Retail briefly overtook institutional assets in 2020 and 2021 before retreating during the 2022 market correction. Now, momentum has returned. Cerulli’s data indicates retail channels are again gaining share as demographic and structural shifts funnel more assets into individual investor accounts.

“A significant drop in assets during the equity market correction of 2022 has led to retail client channel assets posting lower three- and five-year compound annual growth rate figures compared to institutional client channel assets,” said Brendan Powers, director at Cerulli. “A higher year-over-year growth rate in 2024 highlights a return to the long-term 10-year growth rate trends that have favored retail client channels. We expect this to continue as corporate DB plans pursue pension risk transfers and corporate DC plans continue to witness assets roll over into IRAs.”

Intermediaries are also gaining influence across both channels. Outsourced chief investment officer platforms now oversee $3.3 trillion in institutional assets, more than tripling their footprint in less than a decade. On the retail side, RIAs control $5.9 trillion in assets, bolstered by organic growth and sustained M&A activity that has concentrated assets among fewer, larger firms.

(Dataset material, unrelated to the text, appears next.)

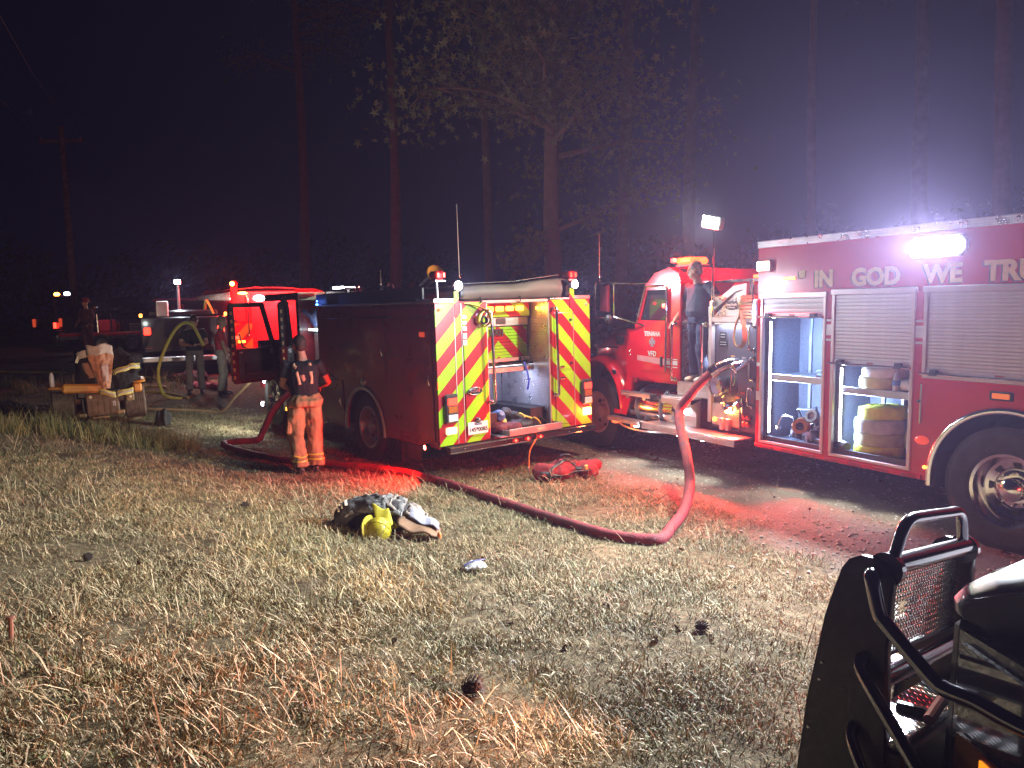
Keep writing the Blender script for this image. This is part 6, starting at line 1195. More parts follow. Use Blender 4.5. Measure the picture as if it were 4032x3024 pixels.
    roll((x - .03, -.28, 1.237), .22, .10, yp, 'pale yellow rolled hose lying on the shelf', 5); roll((x - .06, -.29, 1.345), .225, .095, wh, 'white rolled hose on top of the pale yellow one on the shelf', 6, R(2))
    o = roll((-1.66, -.38, .77), .17, .1, yp, 'rolled hose standing on edge behind the stack of four', 7); o.matrix_world = RES_MW @ Matrix.Translation((-1.70, -.46, .75)) @ Matrix.Rotation(PI / 2, 4, 'Y')
    b = B().lathe([(.001, 0), (.034, 0), (.036, .01), (.036, .10), (.028, .14), (.014, .165), (.014, .185), (.001, .186)], (0, 0, 0), (0, 0, 1), 16).ob('water_bottle', mat('water_bottle_plastic', (.5, .55, .68), .1, coat=.6), None); b.matrix_world = RES_MW @ Matrix.Translation((-1.62, -.13, 1.237)); tag(b, 'plastic water bottle with blue label in front of the hoses on the shelf', 'bottle')
    B().lathe([(.0372, .05), (.0372, .10)], (0, 0, 0), (0, 0, 1), 16).ob('label', mat('blue_label', (.06, .2, .6), .4), b)
    b = B().tube([(-.07, 0, .055), (.07, 0, .055)], .055, 18).ob('paper_roll', wh, None); b.matrix_world = RES_MW @ Matrix.Translation((-1.745, -.16, 1.237)); tag(b, 'white paper towel roll lying on the shelf beside the water bottle', 'paper roll')
    b = B().box((0, 0, .09), (.09, .12, .18), None, .02).ob('red_canister', mat('red_canister', (.5, .03, .05), .4), None); b.matrix_world = RES_MW @ Matrix.Translation((-1.80, -.30, 1.237)); tag(b, 'red can behind the paper roll on the shelf', 'can')
    # fittings heaped on the floor of the first compartment
    al, ch, dkm = alu(), chrome(), mat('dark_metal', (.1, .09, .1), .35, .6)
    def fit(label, cat, loc, rot, build):
        o = thing(cat.replace(' ', '_'), label, cat, RES_MW @ Matrix.Translation(loc) @ rot @ Matrix.Scale(1.35, 4)); build(o); return o
    RX = lambda a: Matrix.Rotation(R(a), 4, 'X'); RY = lambda a: Matrix.Rotation(R(a), 4, 'Y'); RZ = lambda a: Matrix.Rotation(R(a), 4, 'Z')
    br = mat('brass_orange', (.50, .20, .08), .4, .5)
    def coupling(m, r=.06, L=.12):
        def f(o):
            B().lathe([(r * .55, 0), (r, 0), (r * 1.05, L * .1), (r * 1.05, L * .4), (r * .85, L * .45), (r * .85, L * .55), (r, L * .6), (r, L * .95), (r * .6, L), (r * .55, L)], (0, 0, 0), (0, 1, 0), 22, True).ob('ring', m, o)
            for k in range(3): a = k * 2.094; B().box((r * 1.12 * math.cos(a), L * .25, r * 1.12 * math.sin(a)), (.025, .03, .025), Matrix.Rotation(-a, 3, 'Y'), .005).ob('lug', m, o)
        return f
    def nozzle(m, m2):
        def f(o):
            B().lathe([(.001, -.02), (.045, -.02), (.05, .03), (.04, .06), (.03, .09), (.028, .20), (.04, .22), (.04, .27), (.032, .29), (.001, .29)], (0, 0, 0), (0, 1, 0), 20).ob('barrel', m, o); B().tube([(.0, .12, -.02), (.0, .11, -.10), (.0, .12, -.12)], [.016, .018, .016], 8).ob('grip', m2, o); B().tube([(.05, .07, .0), (.05, .06, .08), (-.05, .06, .08), (-.05, .07, 0)], .008, 6).ob('bail_handle', al, o)
        return f
    def wye(m):
        def f(o):
            b = B(); b.tube([(0, 0, 0), (0, .1, 0)], .04, 14); b.tube([(0, .1, 0), (.07, .2, 0)], .035, 14); b.tube([(0, .1, 0), (-.07, .2, 0)], .035, 14); b.ob('body', m, o)
            for s in (-1, 1): B().lathe([(.03, 0), (.05, 0), (.05, .04), (.03, .04)], (s * .07, .2, 0), (s * .5, .8, 0), 16, True).ob('outlet_ring', al, o); B().tube([(s * .04, .14, .04), (s * .07, .12, .09)], .008, 6).ob('lever', ch, o)
        return f
    z = .565
    fit('orange brass hose coupling at the front of the heap of fittings', 'hose coupling', (-.46, -.24, z + .19), RZ(25), coupling(br, .062, .11)); fit('dark threaded adapter under the orange coupling', 'hose adapter', (-.42, -.20, z + .06), RX(90) @ RZ(20), coupling(dkm, .06, .11))
    fit('black fog nozzle lying across the front of the heap', 'nozzle', (-.62, -.17, z + .06), RZ(75), nozzle(dkm, black())); fit('large dark nozzle with red ring at the right of the heap', 'nozzle', (-.78, -.20, z + .07), RZ(70), nozzle(dkm, mat('red_grip', (.5, .04, .03), .5)))
    fit('silver gated wye valve on top of the heap of fittings', 'wye valve', (-.58, -.38, z + .22), RX(20) @ RZ(40), wye(al)); fit('grey gated wye valve at the right of the heap', 'wye valve', (-.80, -.36, z + .14), RX(-15) @ RZ(-60), wye(dkm)); fit('polished coupling in the middle of the heap', 'hose coupling', (-.66, -.30, z + .12), RX(35) @ RZ(-30), coupling(ch, .05, .1)); fit('polished coupling lying at the back left of the heap', 'hose coupling', (-.32, -.42, z + .07), RX(10) @ RZ(60), coupling(al, .055, .1))
    def frm(o): B().tube([(-.09, 0, 0), (-.09, 0, .13), (.09, 0, .15), (.09, 0, .02)], [(.010, .012)] * 4, 8, closed=True).ob('frame', al, o); B().box((0, 0, .0), (.2, .03, .03), None, .005).ob('foot', al, o)
    fit('square silver wrench holder standing on the heap', 'wrench holder', (-.55, -.30, z + .20), RX(-25) @ RY(12), frm)
    def loopf(o): B().tube(smooth_path([(0, 0, 0), (-.06, 0, .08), (-.04, 0, .17), (.06, 0, .17), (.1, 0, .08)], 5), .011, 8).ob('bar', ch, o); B().lathe([(.001, 0), (.03, 0), (.03, .03), (.001, .03)], (.1, 0, .06), (0, 0, 1), 12).ob('foot', ch, o)
    fit('bent silver handle at the left end of the heap', 'spanner', (-.24, -.26, z + .02), RZ(10), loopf)
    def pad(o): B().prism([(0, 0), (.10, 0), (.13, .18), (.05, .22)], (0, 0, 0), (1, 0, 0), (0, 0, 1), (0, .03, 0)).ob('plate', black(), o); B().tube([(.02, .04, .03), (.09, .04, .19)], .008, 6).ob('hook', black(), o)
    fit('black folding hook leaning on the back wall above the heap', 'hook', (-.83, -.52, z + .16), RZ(0), pad)
    def drill(o): B().tube([(0, 0, .03), (.14, .0, .05)], [.03, .018], 12).ob('barrel', mat('white_plastic', (.7, .7, .7), .4), o); B().tube([(.03, 0, .03), (.02, -.05, .01)], .018, 10).ob('handle', mat('white_plastic', (.7, .7, .7)), o)
    fit('small white tool lying on the shelf above the heap of fittings', 'tool', (-.66, -.20, 1.287), RZ(200), drill)
    # folded tan hose hanging in a loop on the pump panel
    o = thing('tan_hose', 'bundle of tan hose with a loop hanging down over the pump panel', 'hose', RES_MW @ Matrix.Translation((.12, .03, 1.95)))
    th = mat('tan_hose_jacket', (.42, .28, .10), .75, var=.2, bump=.2, bs=120)
    pts = smooth_path([(.05, .05, .02), (.10, .07, -.10), (.13, .07, -.25), (.10, .07, -.34), (.03, .07, -.36), (-.03, .07, -.30), (-.02, .06, -.18), (.02, .05, -.05), (.04, .04, .05)], 6); B().tube(pts, [(.006, .028)] * len(pts), 8).ob('hanging_loop', th, o)
    rs = random.Random(3)
    for k in range(7):
        zz = -.04 + k * .038; ox = rs.uniform(-.02, .03); pts = smooth_path([(-.12, -.10, zz), (-.02 + ox, .03, zz + .01), (.07 + ox, .05, zz), (.085 + ox, .03, zz + .014), (.05 + ox, .0, zz + .02), (-.08, -.09, zz + .02)], 4); B().tube(pts, [(.014, .006)] * len(pts), 8).ob('fold', th, o)
build_gear()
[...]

Asset managers seeking institutional mandates typically start with separate accounts but are expanding into additional vehicles.

“For managers seeking to distribute to institutional investors, the demand will typically start with institutional separate accounts but extend to private funds and/or mutual funds for smaller institutions or for asset classes that are operationally challenging for separate accounts,” Powers said.

Meanwhile, retail distribution is driving greater use of ETFs, SMAs and alternative investment wrappers.